In this Instructable we will learn how to configure and use the ADC10 of MSP430G2553 microcontroller that comes with the TI Launchpad development board.

We will then display the ADC value on a Bar graph type display made of LED's.

Original Tutorial can be found online here

Source Codes of the Tutorial can be downloaded from here

The Microcontroller used here is the 20 pin MSP430G2553 which comes with Launchpad Board.

The code is written in embedded C and compiled using Code Composer Studio and IAR Embedded Workbench for MSP430

Step 1: ADC10 Introduction

MSP430G2xxxx series (for eg MSP430G2553) comes with a 10 bit Successive Approximation ADC that can operate at 200Ksps.

The ADC10 of MSP430G2xxx3 comes with 8 analog channels which can be used for interfacing external sensors and two internal one (one for Internal temperature sensor and the other for measuring Vcc-Vss/2 )

The ADC 10 also has a built in software selectable voltage reference source (1.5V or 2.5V) along with provision for providing external references.

Even though ADC10 can operate in 4 modes,here we are only going to discuss the Single Channel,Single Conversion Mode.

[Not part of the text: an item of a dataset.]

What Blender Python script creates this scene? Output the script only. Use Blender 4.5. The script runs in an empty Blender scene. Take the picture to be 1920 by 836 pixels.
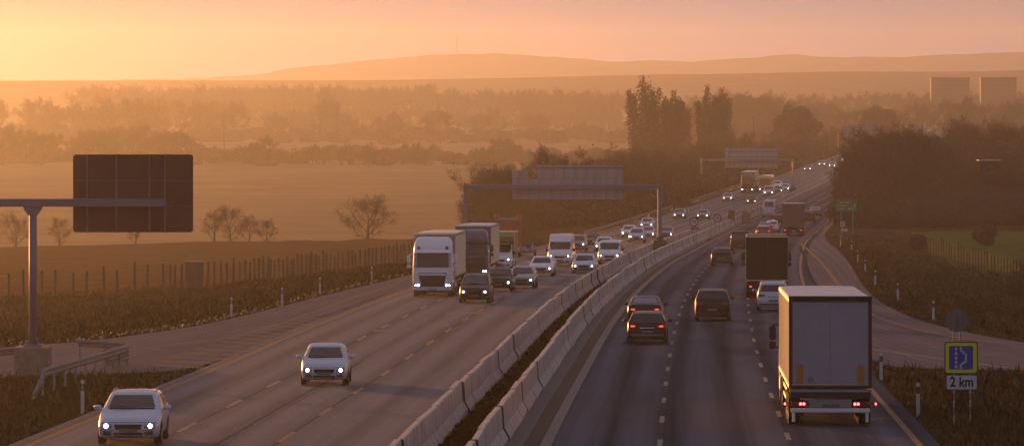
import bpy, bmesh, math, random
import numpy as np
from mathutils import Vector, Matrix
from mathutils.bvhtree import BVHTree
R = math.radians
S = bpy.context.scene
COL = S.collection
# ------------------------------------------------------------------ camera
FPX, HY, CX = 5000.0, 155.0, 960.0          # focal length in photo pixels, horizon row, middle column
cd = bpy.data.cameras.new('camera'); camera = bpy.data.objects.new('camera', cd); COL.objects.link(camera)
K = 1.6                                      # depths below are laid out for FPX; the finished place is K times as deep under a K times longer lens
PLACED = set()                               # names of things set straight into finished coordinates
cd.sensor_width = 36; cd.lens = FPX * K * 36 / 1920; cd.shift_y = -(418 - HY) / 1920
cd.clip_start = 1; cd.clip_end = 20000
camera.location = (0, 0, 0); camera.rotation_euler = (R(90), 0, 0)
S.camera = camera
# ------------------------------------------------------------------ light
SUN_AZ, SUN_EL = R(28), R(3.4)                # sun stands 20 degrees left of the view, low
w = bpy.data.worlds.new('World'); S.world = w; w.use_nodes = True
nt = w.node_tree; nt.nodes.clear()
sky = nt.nodes.new('ShaderNodeTexSky'); sky.sky_type = 'NISHITA'; sky.sun_disc = False
sky.sun_elevation = SUN_EL; sky.sun_rotation = -SUN_AZ; sky.dust_density = 1.0; sky.air_density = 1.0; sky.altitude = 200
bg = nt.nodes.new('ShaderNodeBackground'); bg.inputs[1].default_value = .052
wo = nt.nodes.new('ShaderNodeOutputWorld')
tc = nt.nodes.new('ShaderNodeTexCoord'); mp = nt.nodes.new('ShaderNodeMapping'); mp.inputs['Scale'].default_value = (5, 5, 34)
cn = nt.nodes.new('ShaderNodeTexNoise'); cn.inputs['Scale'].default_value = 2.2; cn.inputs['Detail'].default_value = 6; cn.inputs['Roughness'].default_value = .6
cr = nt.nodes.new('ShaderNodeValToRGB'); cr.color_ramp.elements[0].position = .46; cr.color_ramp.elements[1].position = .70
cr.color_ramp.elements[1].color = (.55, .55, .55, 1)
mx = nt.nodes.new('ShaderNodeMixRGB'); mx.inputs[2].default_value = (7.5, 3.6, 2.1, 1)      # thin clouds lit by the low sun
nt.links.new(tc.outputs['Generated'], mp.inputs[0]); nt.links.new(mp.outputs[0], cn.inputs[0]); nt.links.new(cn.outputs[0], cr.inputs[0])
nt.links.new(cr.outputs[0], mx.inputs[0]); vl = nt.nodes.new('ShaderNodeMixRGB'); vl.inputs[0].default_value = .94; vl.inputs[2].default_value = (2.75, 3.2, 4.3, 1)   # even veil of high cloud
nt.links.new(sky.outputs[0], vl.inputs[1]); nt.links.new(vl.outputs[0], mx.inputs[1])
tn = nt.nodes.new('ShaderNodeMixRGB'); tn.blend_type = 'MULTIPLY'; tn.inputs[0].default_value = 1; tn.inputs[2].default_value = (.90, .90, .98, 1)
nt.links.new(mx.outputs[0], tn.inputs[1]); nt.links.new(tn.outputs[0], bg.inputs[0]); nt.links.new(bg.outputs[0], wo.inputs[0])
sl = bpy.data.lights.new('sun', 'SUN'); sl.energy = 5.0; sl.angle = R(1.5); sl.color = (1.0, .40, .09)
sun = bpy.data.objects.new('sun', sl); COL.objects.link(sun)
sdir = Vector((-math.sin(SUN_AZ) * math.cos(SUN_EL), math.cos(SUN_AZ) * math.cos(SUN_EL), math.sin(SUN_EL)))
sun.rotation_euler = (-sdir).to_track_quat('-Z', 'Y').to_euler(); sun.location = (-100, 100, 60)
S.view_settings.view_transform = 'Standard'; S.view_settings.look = 'None'; S.view_settings.exposure = 0.62; S.view_settings.gamma = 1
S.view_settings.use_curve_mapping = False
S.render.engine = 'CYCLES'
S.cycles.use_denoising = True; S.cycles.max_bounces = 6; S.cycles.volume_bounces = 1; S.cycles.diffuse_bounces = 2; S.cycles.glossy_bounces = 2
S.cycles.sample_clamp_indirect = 4
HAZE_DENSITY, HAZE_COLOR, HAZE_G = .00015, (.72, .73, .80, 1), .78

# ------------------------------------------------------------------ materials
MATS = {}
def pmat(name, c, rough=.6, metal=0.0, c2=None, scale=4.0, amount=1.0, bump=0.0, bscale=None, coat=0.0, spec=.5, stretch=None, emit=None, estr=0.0, detail=5, vary=False):
    if name in MATS: return MATS[name]
    m = bpy.data.materials.new(name); m.use_nodes = True; MATS[name] = m
    t = m.node_tree; b = t.nodes['Principled BSDF']
    b.inputs['Base Color'].default_value = (*c, 1); b.inputs['Roughness'].default_value = rough; b.inputs['Metallic'].default_value = metal
    b.inputs['Coat Weight'].default_value = coat; b.inputs['Specular IOR Level'].default_value = spec
    if emit: b.inputs['Emission Color'].default_value = (*emit, 1); b.inputs['Emission Strength'].default_value = estr
    if c2 or bump:
        tc = t.nodes.new('ShaderNodeTexCoord'); mp = t.nodes.new('ShaderNodeMapping'); t.links.new(tc.outputs['Object'], mp.inputs[0])
        if vary:
            oi = t.nodes.new('ShaderNodeObjectInfo'); ml = t.nodes.new('ShaderNodeMath'); ml.operation = 'MULTIPLY'; ml.inputs[1].default_value = 90
            t.links.new(oi.outputs['Random'], ml.inputs[0]); t.links.new(ml.outputs[0], mp.inputs['Location'])
        if stretch: mp.inputs['Scale'].default_value = stretch
        n = t.nodes.new('ShaderNodeTexNoise'); n.inputs['Scale'].default_value = scale; n.inputs['Detail'].default_value = detail; n.inputs['Roughness'].default_value = .65
        t.links.new(mp.outputs[0], n.inputs[0])
        if c2:
            r = t.nodes.new('ShaderNodeValToRGB'); r.color_ramp.elements[0].position = .5 - .22 * amount; r.color_ramp.elements[1].position = .5 + .22 * amount
            r.color_ramp.elements[0].color = (*c, 1); r.color_ramp.elements[1].color = (*c2, 1)
            t.links.new(n.outputs[0], r.inputs[0]); t.links.new(r.outputs[0], b.inputs['Base Color'])
        if bump:
            n2 = t.nodes.new('ShaderNodeTexNoise'); n2.inputs['Scale'].default_value = bscale or scale * 4; n2.inputs['Detail'].default_value = 4
            t.links.new(mp.outputs[0], n2.inputs[0])
            bp = t.nodes.new('ShaderNodeBump'); bp.inputs['Strength'].default_value = bump; bp.inputs['Distance'].default_value = .1
            t.links.new(n2.outputs[0], bp.inputs['Height']); t.links.new(bp.outputs[0], b.inputs['Normal'])
    return m

def asphalt(name, c1, c2, t0, lane, track, rough=.55, spec=.03, streak=.85):
    """worn asphalt: UV.x = metres across the road, UV.y = metres along it"""
    m = bpy.data.materials.new(name); m.use_nodes = True; t = m.node_tree; b = t.nodes['Principled BSDF']
    def N(k, **kw):
        n = t.nodes.new(k)
        for a, v in kw.items(): setattr(n, a, v)
        return n
    L = t.links.new
    uv = N('ShaderNodeUVMap'); sep = N('ShaderNodeSeparateXYZ'); L(uv.outputs[0], sep.inputs[0])
    mp = N('ShaderNodeMapping'); mp.inputs['Scale'].default_value = (1.6, .02, 1); L(uv.outputs[0], mp.inputs[0])
    n1 = N('ShaderNodeTexNoise'); n1.inputs['Scale'].default_value = 1; n1.inputs['Detail'].default_value = 5; n1.inputs['Roughness'].default_value = .6; L(mp.outputs[0], n1.inputs[0])
    mp2 = N('ShaderNodeMapping'); mp2.inputs['Scale'].default_value = (.35, .07, 1); L(uv.outputs[0], mp2.inputs[0])
    n2 = N('ShaderNodeTexNoise'); n2.inputs['Scale'].default_value = 1; n2.inputs['Detail'].default_value = 6; L(mp2.outputs[0], n2.inputs[0])
    n3 = N('ShaderNodeTexNoise'); n3.inputs['Scale'].default_value = 9; n3.inputs['Detail'].default_value = 3; L(uv.outputs[0], n3.inputs[0])
    def M(op, a, bb):
        n = N('ShaderNodeMath', operation=op)
        for i, x in enumerate((a, bb)):
            if x is None: continue
            if isinstance(x, (int, float)): n.inputs[i].default_value = x
            else: L(x, n.inputs[i])
        return n.outputs[0]
    ph = M('MULTIPLY', M('SUBTRACT', sep.outputs[0], t0), 4 * math.pi / lane)
    tr = M('MULTIPLY', M('MULTIPLY', M('COSINE', ph, None), -track), n2.outputs[0])
    f = M('ADD', M('ADD', M('ADD', M('MULTIPLY', n1.outputs[0], streak), (.85 - streak) * .5), M('MULTIPLY', n2.outputs[0], .45)), tr)
    f = M('ADD', f, M('MULTIPLY', n3.outputs[0], .25))
    r = N('ShaderNodeValToRGB'); r.color_ramp.elements[0].position = .50; r.color_ramp.elements[1].position = .98
    r.color_ramp.elements[0].color = (*c1, 1); r.color_ramp.elements[1].color = (*c2, 1)
    L(f, r.inputs[0]); L(r.outputs[0], b.inputs['Base Color'])
    rr = M('ADD', M('MULTIPLY', n2.outputs[0], .22), rough - .11); L(rr, b.inputs['Roughness'])
    n4 = N('ShaderNodeTexNoise'); n4.inputs['Scale'].default_value = 14; n4.inputs['Detail'].default_value = 4; L(uv.outputs[0], n4.inputs[0])
    b.inputs['Specular IOR Level'].default_value = spec
    bp = N('ShaderNodeBump'); bp.inputs['Strength'].default_value = .25; bp.inputs['Distance'].default_value = .03; L(n4.outputs[0], bp.inputs['Height']); L(bp.outputs[0], b.inputs['Normal'])
    return m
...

You can find explanations aboutimportant registers and Interrupts of ADC10 here

Step 2: Materials Required

All the materials needed for this project can be easily found in your electronic collection.You will require the Following

1) MSP430 Launchpad Board containing MSP430G2553 chip

2) A Potentiometer (either 4.7 K or 10K ohm)

3) LED's (8 to be exact)

4) Resistors 1K ,8 numbers

5) ProtoBoard or Bread Board

6) Extra wires

7) Soldering Iron

Step 3: Wiring Up the Potentiometer

To test the ADC10 on MSP430G2553 microcontroller we are going to Connect a 10K Potentiometer to the ADC Channel A0 .

The Potentiometer (POT) has three terminals as shown in the above image.The Middle terminal is called the wiper which moves as we rotates the shaft and changes the resistance value of the Pot.

We are going to connect the middle terminal to A0 terminal of MSP430G2553.A0 is Pin No 2 of MSP430G2553 (20 Pin DIP ) or P1.0.

The other two terminals of the POT can be connected to VCC (3.3V) and Ground of the MSP430 Launchpad Board .

Step 4: Building Up the Bar Graph Type Display

To display the voltage variation at A0 pin of MSP430 we are going to use a Bar graph type display using LED's .In case you have a Bar graph module available you can use that instead of building the one shown here.

The module we are going to build uses 8 LED's arranged linearly as shown above.

When the Voltage value at A0 pin increases ,Number of LED's lighting up also increases

and when the voltage value at A0 Decreases,the LED's starts to switch off .

You can see the effect on this youtube video here

Step 5: Circuit Diagram of the Bar Graph Display

Here the Ground's of 8 LED's are connected together and the Positive terminals are taken out through 1K resistors .In the Software for Displaying Data,Port 2 of MSP430 is used for controlling the LEDs,So connect

P2.0 to D0 or the first LED

P2.0 to D1 or the 2nd LED

...

and

P2.7 to D7 or the 8th LED .

Connect the Common Ground of LED to MSP430 Ground.

Step 6: Connecting the POT to MSP430 Launchpad

Now Connect the Pot to the MSP430 Launchpad as shown in the above figure.Circuit Diagram is available here.

Now I have written a small program that would display the ADC value on the Emulator.The C file (calledadc10-configuration.c) is available in the Code Download section of the above Link.

You can compile and download "adc10-configuration.c" to your Launchpad and then vary the potentiometer to check whether ADC is configured properly or not .

In case you are new to IAR IDE there is a short tutorial available online here.

When you turn the shaft of the POT ,the ADC value of ADC10MEM register will change in the emulator.

Downloading "adc10-configuration.c" to your Launchpad is not exactly required ,but it will ensure that ADC10 is configured properly and Potentiometer is connected correctly.